One big difference between these hard hitting arrows is the insert technology.  Easton pioneered the Hidden Insert Technology (H.I.T.) that many of their arrows use.  This technology actually places the insert completely inside of the arrow (hence the name Hidden) and the base of your point rests directly on the arrow shaft.  Both the Kinetic and the VAP on the other hand use an insert which is essentially a hybrid of an insert and an outsert.  The majority of the insert does slide into the arrow shaft, however about 1/2 inch remains outside of the arrow with the base of the insert resting flush against the arrow shaft.  The jury is still out on this particular insert technology, but so far I haven't had any troubles with it at all.

Here you can see the Accu-Tough insert, which sticks out of the shaft by about 1/2 inch.

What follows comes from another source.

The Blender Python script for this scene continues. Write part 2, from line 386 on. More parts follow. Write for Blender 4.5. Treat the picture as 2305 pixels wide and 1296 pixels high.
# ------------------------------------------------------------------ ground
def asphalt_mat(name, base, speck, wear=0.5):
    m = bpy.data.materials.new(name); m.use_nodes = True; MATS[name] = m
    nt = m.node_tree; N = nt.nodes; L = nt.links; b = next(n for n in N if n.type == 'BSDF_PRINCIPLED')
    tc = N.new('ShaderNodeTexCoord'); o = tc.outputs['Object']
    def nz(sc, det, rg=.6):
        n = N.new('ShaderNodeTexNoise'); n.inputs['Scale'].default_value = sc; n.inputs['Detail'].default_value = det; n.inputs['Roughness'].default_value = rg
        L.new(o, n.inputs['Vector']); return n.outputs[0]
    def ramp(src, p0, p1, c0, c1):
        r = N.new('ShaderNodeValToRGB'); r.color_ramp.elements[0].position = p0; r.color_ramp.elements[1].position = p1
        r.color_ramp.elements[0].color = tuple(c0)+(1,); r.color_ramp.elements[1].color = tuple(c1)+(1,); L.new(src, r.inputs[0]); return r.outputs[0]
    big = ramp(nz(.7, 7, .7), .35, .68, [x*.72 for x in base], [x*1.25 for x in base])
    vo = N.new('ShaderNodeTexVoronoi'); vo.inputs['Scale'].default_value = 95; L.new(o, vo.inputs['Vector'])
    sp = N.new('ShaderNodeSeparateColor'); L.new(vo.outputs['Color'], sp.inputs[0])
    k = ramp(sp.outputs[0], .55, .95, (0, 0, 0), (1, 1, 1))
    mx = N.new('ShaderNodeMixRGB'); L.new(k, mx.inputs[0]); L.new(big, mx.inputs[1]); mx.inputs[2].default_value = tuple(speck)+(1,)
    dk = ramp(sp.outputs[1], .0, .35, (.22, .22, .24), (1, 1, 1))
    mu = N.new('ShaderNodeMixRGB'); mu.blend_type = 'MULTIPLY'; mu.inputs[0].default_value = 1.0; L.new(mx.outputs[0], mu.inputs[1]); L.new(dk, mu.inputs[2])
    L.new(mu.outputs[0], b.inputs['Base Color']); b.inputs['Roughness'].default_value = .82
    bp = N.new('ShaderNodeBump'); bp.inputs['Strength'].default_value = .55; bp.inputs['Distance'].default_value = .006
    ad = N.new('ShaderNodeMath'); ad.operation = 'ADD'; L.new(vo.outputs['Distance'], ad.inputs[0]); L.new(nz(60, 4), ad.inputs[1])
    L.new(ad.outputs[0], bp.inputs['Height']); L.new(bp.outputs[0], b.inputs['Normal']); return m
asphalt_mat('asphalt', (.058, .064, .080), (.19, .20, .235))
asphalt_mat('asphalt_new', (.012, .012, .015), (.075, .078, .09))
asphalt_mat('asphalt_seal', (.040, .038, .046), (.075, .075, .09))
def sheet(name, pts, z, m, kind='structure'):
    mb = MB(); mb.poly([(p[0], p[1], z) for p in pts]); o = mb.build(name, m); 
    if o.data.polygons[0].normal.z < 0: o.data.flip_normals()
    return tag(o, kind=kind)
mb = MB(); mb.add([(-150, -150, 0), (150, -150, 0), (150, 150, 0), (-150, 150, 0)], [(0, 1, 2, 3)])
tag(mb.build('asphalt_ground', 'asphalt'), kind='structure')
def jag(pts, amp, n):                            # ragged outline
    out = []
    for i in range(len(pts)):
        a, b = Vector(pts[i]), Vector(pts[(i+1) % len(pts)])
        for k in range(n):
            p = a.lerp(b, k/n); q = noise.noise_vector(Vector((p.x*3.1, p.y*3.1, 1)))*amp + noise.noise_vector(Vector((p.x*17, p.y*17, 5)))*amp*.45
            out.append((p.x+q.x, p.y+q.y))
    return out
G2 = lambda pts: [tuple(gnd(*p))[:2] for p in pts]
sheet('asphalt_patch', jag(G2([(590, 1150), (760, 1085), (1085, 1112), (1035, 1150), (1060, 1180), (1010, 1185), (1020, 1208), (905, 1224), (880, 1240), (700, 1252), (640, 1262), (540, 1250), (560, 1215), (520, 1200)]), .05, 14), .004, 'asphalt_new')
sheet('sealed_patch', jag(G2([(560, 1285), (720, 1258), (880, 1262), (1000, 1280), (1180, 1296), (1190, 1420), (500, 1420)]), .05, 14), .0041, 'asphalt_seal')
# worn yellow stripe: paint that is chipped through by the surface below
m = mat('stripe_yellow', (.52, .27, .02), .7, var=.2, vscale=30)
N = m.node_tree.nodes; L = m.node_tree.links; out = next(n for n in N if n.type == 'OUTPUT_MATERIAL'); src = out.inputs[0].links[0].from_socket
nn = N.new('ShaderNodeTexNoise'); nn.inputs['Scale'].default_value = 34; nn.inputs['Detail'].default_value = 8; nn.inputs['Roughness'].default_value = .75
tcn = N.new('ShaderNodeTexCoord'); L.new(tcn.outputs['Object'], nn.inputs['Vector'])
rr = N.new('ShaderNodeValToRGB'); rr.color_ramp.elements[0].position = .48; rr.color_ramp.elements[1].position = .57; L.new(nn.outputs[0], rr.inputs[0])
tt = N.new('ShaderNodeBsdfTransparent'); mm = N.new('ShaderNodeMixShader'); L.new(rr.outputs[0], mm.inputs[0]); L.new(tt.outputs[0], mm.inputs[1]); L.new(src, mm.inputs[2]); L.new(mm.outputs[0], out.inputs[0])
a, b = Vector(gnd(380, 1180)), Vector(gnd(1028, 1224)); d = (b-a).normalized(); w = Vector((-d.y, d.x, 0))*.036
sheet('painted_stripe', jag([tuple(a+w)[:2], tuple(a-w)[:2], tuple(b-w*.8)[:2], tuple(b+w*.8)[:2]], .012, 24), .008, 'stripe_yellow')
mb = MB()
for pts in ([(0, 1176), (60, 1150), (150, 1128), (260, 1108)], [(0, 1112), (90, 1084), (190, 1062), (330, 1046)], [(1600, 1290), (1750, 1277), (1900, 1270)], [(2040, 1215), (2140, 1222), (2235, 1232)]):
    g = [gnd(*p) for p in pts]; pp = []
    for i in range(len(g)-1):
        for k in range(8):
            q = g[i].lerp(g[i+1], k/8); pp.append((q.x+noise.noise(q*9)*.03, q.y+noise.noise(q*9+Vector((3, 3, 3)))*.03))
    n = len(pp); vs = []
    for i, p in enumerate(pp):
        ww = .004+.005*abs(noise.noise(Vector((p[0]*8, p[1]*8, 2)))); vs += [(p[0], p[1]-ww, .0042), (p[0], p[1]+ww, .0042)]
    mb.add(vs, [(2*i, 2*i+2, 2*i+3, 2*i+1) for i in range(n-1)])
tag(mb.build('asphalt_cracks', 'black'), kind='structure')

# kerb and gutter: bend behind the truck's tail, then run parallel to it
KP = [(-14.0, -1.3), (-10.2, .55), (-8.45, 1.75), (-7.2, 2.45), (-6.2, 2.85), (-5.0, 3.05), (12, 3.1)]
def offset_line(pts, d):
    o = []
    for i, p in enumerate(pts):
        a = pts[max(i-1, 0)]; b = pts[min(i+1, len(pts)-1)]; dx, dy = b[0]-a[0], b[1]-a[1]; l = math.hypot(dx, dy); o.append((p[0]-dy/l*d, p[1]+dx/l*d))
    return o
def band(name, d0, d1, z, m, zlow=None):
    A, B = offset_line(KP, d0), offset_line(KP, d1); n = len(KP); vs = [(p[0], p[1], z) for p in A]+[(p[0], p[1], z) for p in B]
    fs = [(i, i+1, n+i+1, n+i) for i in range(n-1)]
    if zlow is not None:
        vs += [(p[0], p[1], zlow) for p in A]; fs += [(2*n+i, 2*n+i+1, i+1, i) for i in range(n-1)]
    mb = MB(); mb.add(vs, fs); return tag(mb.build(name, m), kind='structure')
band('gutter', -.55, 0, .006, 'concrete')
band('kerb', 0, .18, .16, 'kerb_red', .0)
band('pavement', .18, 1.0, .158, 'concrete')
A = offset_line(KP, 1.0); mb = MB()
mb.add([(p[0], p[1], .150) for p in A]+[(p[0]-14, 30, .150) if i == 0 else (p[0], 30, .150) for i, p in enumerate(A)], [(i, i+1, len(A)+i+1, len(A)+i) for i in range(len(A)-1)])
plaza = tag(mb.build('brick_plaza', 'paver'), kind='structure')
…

This is what the Accu-Tough inserts and nocks look like before being installed into the arrow shaft.  As you can see, the majority of the Accu-Tough insert actually resides on the inside of the arrow shaft.

A big plus for all Gold Tip inserts, not just the Accu-Tough series used in the Kinetic arrows, is the compatibility with Gold Tip's brass weight system.  These tiny screw-on weights are available in 10, 20 or 50 grains and allow you to fully cusomtize your setup for precise FOC.  There's been a big push lately for a higher FOC in hunting arrow setups, especially those with fixed-blade heads.  Studies have been showing a higher FOC (around 15%) can actually increase your down range accuracy.  When hunting in areas where shots of 30-50 yards are common, this can be critical.   Additionally, many people believe that a higher FOC will help increase penetration as your arrow will not have as much flex when impacting the target, thus retaining more of it's kinetic energy.

Here's an example of a 20 grain Gold Tip brass weight, which screws directly into the back of your insert.  If you need to add more or remove them once your inserts have been installed Gold Tip sells a really, really long allen key that you can use to screw them in and out.

I will personally be experimenting with the 20 grain weights to see how they effect my accuracy using both 100 and 125 grain broadheads.  The thing I like the best about these weights is that they open up the window of opportunity to use a lot of broadheads that aren't available in 125 grains.  So I can still shoot a 100 grain Spitfire Maxx and using a 20 grain brass insert weight achieve virtually the same finished arrow weight and FOC as if I had a 125 grain broadhead.  Genius!

If there was one thing I'd like to see changed about these arrows it would be an additional size/spine offering in the 340/350 range.  Many of today's bows are really cranking out some impressive speeds and requiring a stiffer spine than bows of the past.  Although Gold Tip offers the Kinetic in a 300 and even a 200 spine, a 340 or 350 would definitely be a welcome addition.  I myself prefer a slightly stiffer spined arrow with a heavier tip.  For now the 400's seem to be working out alright.  If I run into weak spine issues while paper tuning I can always chop and inch or so off the back and stiffen them up a bit.

So far the results of my initial testing have been positive.  The Kinetics are performing flawlessly out to 30 yard using my 125 grain field points with no brass weights.  As I continue to shoot longer distances I'll make sure to keep you updated on my findings.  And of course provided things go well this fall you'll see me shooting either an elk, some whitetails or both with these new arrows.

One of my first groupings at 20 yards.  Look close - there's 3 arrows there, not just two.  This is coming from my brand new z7 Xtreme which I haven't even tuned yet.  Not too shabby!

I'll be sure to continue reporting in on the performance of these new arrows as I get the opportunity to shoot them more in coming months.  Provided they tune and continue to fly well they will most likely reside in my quiver come September.